I'll admit it: I've taken my sweet time Googling for the perfect picture of Scarlett Johansson to accompany Gothamist stories on the starlet, and while I was curious find out whether she could hold her own in her Broadway debut, I figured it would at least be an opportunity to gawk for a couple of hours. But the real surprise in the current revival of A View From the Bridge isn't that Johansson's acting chops are legit, but that Liev Schreiber's performance is so riveting that you forget to ogle her.

Set in bustling post-war Red Hook, Arthur Miller's classically structured tragedy centers on Eddie Carbone, a longshoreman "working the docks from the Brooklyn Bridge to the breakwater where the open sea begins." The play (and this production) is rich in idiomatic authenticity; Miller spent time in the largely Italian-American neighborhood in 1947 doing research for an unproduced screenplay, The Hook, which was to have been directed by Elia Kazan and bears similarities to what became On the Waterfront. The simple but gripping narrative of "View" is based on a true story told to Miller about a longshoreman who was disgraced (or possibly murdered) after informing on two illegal immigrants—his relatives—to stop one of them from marrying his niece.

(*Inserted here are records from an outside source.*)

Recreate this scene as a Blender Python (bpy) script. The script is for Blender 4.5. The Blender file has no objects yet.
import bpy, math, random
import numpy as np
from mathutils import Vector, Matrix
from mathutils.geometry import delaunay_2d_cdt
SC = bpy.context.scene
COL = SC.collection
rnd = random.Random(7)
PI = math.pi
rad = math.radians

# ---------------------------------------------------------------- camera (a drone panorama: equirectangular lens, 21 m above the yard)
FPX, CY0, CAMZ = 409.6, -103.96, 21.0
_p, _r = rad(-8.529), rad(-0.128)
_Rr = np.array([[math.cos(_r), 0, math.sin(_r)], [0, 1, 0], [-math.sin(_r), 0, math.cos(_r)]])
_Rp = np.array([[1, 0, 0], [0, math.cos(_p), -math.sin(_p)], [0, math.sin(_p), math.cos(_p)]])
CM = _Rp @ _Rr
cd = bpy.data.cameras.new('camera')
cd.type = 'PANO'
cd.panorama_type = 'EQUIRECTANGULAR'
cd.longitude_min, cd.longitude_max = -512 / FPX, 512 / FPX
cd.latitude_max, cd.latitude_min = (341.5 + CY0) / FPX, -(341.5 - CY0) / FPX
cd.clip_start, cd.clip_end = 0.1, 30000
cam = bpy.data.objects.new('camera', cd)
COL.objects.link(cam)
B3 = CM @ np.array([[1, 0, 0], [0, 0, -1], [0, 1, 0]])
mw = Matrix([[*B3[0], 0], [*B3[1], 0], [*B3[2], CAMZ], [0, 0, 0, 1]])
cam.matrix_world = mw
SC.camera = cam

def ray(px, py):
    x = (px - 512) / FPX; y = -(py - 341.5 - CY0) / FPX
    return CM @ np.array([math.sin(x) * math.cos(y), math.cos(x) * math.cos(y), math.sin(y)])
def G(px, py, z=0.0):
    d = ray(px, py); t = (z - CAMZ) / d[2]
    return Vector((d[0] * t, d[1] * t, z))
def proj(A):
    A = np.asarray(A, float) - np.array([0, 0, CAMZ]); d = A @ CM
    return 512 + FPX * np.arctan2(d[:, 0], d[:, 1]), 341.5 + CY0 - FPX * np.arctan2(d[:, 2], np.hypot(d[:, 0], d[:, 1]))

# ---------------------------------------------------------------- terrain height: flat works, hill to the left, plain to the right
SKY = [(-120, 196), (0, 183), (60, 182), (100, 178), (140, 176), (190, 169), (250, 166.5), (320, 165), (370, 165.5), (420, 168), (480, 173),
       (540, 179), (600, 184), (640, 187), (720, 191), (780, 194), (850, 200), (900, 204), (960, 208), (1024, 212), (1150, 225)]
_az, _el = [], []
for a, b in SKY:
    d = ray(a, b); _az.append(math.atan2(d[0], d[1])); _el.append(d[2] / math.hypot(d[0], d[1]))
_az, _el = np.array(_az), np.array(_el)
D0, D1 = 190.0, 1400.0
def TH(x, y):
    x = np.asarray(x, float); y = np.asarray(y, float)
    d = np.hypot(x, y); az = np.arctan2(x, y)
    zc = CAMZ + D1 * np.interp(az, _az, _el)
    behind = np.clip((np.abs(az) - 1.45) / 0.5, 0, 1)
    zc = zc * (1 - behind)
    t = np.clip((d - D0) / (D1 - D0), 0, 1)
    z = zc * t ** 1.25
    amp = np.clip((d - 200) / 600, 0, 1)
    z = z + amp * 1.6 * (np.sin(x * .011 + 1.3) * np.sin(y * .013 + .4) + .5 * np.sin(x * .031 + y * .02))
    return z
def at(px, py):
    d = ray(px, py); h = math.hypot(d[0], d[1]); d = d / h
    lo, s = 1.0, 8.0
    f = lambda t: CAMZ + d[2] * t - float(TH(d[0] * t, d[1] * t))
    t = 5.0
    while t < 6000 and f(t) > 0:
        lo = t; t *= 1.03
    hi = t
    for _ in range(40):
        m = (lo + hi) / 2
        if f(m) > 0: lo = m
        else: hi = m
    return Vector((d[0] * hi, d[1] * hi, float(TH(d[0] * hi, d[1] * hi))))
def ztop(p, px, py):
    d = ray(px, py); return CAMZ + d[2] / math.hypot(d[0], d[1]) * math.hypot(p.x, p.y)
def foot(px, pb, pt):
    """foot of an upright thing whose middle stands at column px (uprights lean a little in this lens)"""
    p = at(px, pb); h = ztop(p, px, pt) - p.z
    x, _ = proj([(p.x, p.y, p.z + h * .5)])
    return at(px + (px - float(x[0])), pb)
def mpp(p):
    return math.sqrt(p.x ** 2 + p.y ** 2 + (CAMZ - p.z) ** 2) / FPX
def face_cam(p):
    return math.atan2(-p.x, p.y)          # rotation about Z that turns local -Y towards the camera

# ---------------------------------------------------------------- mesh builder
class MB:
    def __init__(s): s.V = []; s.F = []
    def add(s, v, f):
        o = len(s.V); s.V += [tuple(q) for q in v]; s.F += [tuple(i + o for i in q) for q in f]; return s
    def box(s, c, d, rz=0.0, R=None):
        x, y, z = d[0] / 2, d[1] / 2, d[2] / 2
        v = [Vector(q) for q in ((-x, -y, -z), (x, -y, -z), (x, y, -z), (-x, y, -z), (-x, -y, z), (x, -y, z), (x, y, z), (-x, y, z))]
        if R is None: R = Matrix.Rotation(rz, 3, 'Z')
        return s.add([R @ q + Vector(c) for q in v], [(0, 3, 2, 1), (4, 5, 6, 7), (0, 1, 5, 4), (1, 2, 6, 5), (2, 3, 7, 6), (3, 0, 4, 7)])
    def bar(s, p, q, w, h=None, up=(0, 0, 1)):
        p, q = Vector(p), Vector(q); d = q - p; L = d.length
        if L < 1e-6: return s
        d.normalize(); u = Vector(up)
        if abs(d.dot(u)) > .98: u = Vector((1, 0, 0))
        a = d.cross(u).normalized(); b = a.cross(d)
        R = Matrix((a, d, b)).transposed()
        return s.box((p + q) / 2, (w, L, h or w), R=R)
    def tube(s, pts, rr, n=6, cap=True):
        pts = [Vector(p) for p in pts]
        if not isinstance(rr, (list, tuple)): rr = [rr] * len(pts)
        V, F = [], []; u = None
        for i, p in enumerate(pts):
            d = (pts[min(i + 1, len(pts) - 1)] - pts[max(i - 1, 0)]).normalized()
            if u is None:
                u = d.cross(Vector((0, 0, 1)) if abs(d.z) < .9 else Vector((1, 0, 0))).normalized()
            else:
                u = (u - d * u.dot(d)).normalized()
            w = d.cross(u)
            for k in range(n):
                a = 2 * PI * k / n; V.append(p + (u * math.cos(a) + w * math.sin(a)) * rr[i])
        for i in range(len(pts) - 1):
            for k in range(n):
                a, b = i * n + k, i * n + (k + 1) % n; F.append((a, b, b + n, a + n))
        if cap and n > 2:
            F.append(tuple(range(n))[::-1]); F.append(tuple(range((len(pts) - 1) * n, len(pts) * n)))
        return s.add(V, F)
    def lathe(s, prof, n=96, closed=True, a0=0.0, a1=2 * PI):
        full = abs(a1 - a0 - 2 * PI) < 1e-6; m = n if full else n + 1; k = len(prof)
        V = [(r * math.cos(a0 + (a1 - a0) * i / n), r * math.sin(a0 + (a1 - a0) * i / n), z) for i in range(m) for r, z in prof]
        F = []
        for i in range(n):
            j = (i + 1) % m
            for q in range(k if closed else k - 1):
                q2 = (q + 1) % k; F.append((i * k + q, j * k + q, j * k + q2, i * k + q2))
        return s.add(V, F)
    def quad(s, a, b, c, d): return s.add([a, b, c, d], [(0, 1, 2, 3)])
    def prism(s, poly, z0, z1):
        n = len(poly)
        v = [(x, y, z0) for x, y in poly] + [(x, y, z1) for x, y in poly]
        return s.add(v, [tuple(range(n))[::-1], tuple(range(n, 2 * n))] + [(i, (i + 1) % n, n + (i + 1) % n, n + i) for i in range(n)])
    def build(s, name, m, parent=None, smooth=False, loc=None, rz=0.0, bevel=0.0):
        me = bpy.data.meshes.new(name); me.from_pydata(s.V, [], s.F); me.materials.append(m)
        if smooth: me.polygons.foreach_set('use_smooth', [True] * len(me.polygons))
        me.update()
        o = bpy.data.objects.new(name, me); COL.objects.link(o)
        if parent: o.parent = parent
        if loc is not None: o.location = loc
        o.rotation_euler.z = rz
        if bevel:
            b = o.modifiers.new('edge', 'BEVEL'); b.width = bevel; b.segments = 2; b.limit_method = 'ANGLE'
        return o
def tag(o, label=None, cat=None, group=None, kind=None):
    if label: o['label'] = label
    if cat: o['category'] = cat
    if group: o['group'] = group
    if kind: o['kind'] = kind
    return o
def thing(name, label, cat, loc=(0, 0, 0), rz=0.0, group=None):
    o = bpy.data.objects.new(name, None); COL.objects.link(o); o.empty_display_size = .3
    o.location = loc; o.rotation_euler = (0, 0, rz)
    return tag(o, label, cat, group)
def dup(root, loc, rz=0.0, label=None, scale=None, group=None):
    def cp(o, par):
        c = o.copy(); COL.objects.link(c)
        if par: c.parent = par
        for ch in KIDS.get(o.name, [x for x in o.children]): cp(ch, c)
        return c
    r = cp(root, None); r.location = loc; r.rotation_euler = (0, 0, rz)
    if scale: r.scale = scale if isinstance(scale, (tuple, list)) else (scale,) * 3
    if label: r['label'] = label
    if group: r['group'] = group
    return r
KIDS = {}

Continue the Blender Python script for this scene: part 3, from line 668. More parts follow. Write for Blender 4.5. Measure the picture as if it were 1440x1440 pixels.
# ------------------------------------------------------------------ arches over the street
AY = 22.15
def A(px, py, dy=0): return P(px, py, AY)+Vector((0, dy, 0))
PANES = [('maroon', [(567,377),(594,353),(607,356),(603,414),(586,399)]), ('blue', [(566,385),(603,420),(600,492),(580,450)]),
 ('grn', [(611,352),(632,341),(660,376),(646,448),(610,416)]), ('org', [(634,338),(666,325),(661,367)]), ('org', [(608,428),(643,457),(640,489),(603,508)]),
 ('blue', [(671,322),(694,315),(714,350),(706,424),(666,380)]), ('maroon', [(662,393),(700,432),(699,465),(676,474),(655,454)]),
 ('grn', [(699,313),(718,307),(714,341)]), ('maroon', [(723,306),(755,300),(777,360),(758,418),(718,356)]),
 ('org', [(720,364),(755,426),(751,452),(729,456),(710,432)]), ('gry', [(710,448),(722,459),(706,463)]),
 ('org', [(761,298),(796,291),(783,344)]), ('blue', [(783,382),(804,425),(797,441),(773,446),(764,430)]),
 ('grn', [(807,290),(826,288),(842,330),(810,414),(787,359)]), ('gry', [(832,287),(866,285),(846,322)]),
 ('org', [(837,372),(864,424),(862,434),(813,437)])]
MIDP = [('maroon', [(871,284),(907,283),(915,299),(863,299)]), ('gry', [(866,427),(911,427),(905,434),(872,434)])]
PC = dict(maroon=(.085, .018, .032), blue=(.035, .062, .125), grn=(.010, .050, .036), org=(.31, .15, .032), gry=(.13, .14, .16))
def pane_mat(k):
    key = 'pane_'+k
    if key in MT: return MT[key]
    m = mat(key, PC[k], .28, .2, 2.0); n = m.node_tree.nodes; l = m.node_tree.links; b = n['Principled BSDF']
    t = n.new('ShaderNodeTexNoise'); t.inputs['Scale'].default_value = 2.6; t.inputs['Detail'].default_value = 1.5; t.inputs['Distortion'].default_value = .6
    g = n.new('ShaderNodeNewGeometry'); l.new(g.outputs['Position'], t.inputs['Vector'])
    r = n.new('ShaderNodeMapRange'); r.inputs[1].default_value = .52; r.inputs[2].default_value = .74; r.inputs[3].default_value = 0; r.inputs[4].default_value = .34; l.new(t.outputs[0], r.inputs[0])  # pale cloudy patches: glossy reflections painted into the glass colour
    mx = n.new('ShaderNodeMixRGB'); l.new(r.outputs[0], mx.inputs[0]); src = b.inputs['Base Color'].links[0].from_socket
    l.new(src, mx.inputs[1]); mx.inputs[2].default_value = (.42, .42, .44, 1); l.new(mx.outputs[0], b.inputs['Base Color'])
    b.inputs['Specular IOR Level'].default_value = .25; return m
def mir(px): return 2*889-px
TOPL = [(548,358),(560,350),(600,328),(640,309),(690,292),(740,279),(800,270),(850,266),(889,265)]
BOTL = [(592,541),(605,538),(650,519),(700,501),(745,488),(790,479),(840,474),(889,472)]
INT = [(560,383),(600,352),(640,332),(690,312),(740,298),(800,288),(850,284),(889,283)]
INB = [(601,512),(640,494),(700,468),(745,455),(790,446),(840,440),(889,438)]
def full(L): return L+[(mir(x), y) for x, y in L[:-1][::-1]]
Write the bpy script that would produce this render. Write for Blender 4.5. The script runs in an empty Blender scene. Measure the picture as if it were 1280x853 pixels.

In Miller's play, Carbone is the reluctant, guilt-stricken informant, but you wouldn't take him for a rat in Act One—in fact, as his wife and niece are preparing for their immigrant cousins' arrival, he tells a cautionary tale of another guy from the neighborhood, Vinny Bolzano, who disappeared after "snitching" to immigration. (Incidentally, that surname is still phonetically known, though not infamously, in the neighborhood—Sunny Balzano is the proprietor of the beloved Conover Street bar Sunny's.) When first staged in 1955—on the heels of On the Waterfront's release—some saw Miller's play, with its unheroic portrayal of informants, as a riposte to Kazan's film, in which Marlon Brando's character identifies mob thugs to investigators.

But even without that layer of historical nuance, "View" is an accessible tragedy with universal themes, and with Schreiber as Carbone, this production is compelling on its own terms, despite an uneven cast. Johansson, an actor I never thought had much range, more than holds her own, and brings a stirring vulnerability and subtlety in the role of Carbone's neice. Her performance feels wholly authentic and earned, and during her anguished love scene I could see tears streaking her cheeks. You can fake that on film, but not on stage.

The rest of the ensemble has soft spots. Michael Cristofer is superb as the avuncular attorney and narrator who's helpless to stop Carbone's inexorable descent to doom, and Corey Stoll is endearing in the role of the brawny immigrant whom Carbone betrays. But Jessica Hecht, who plays Schreiber's neglected wife and whom you may remember as one of George Costanza's rare romantic triumphs on Seinfeld, is stuck on one grating "Brooklyn wife" note, at times lapsing into cliche. And Johansson's forbidden lover, the fair-haired Sicilian immigrant Rodolpho, is played by Morgan Spector, who up until a couple of weeks ago was the understudy to actor Santino Fontana. Fontana dropped out of the production after sustaining a concussion during a vague on-stage accident, and while Spector is adequate in the role, there's no heat between him and Johansson, and one wonders how the dramatic tension would have differed with Fontana.

Thankfully, Schreiber's portrayal of Carbone is so lived-in, so visceral, that he more than makes up for the cast's weaknesses. Carbone does something despicable, but you never see Schreiber judging his character, and his empathetic take on the role humanizes Carbone's monstrous deed. I'm a standing ovation purist, and think the gesture should be limited to only the most phenomenal performances, but I jumped to my feet along with the rest of the audience when Schreiber took his bow.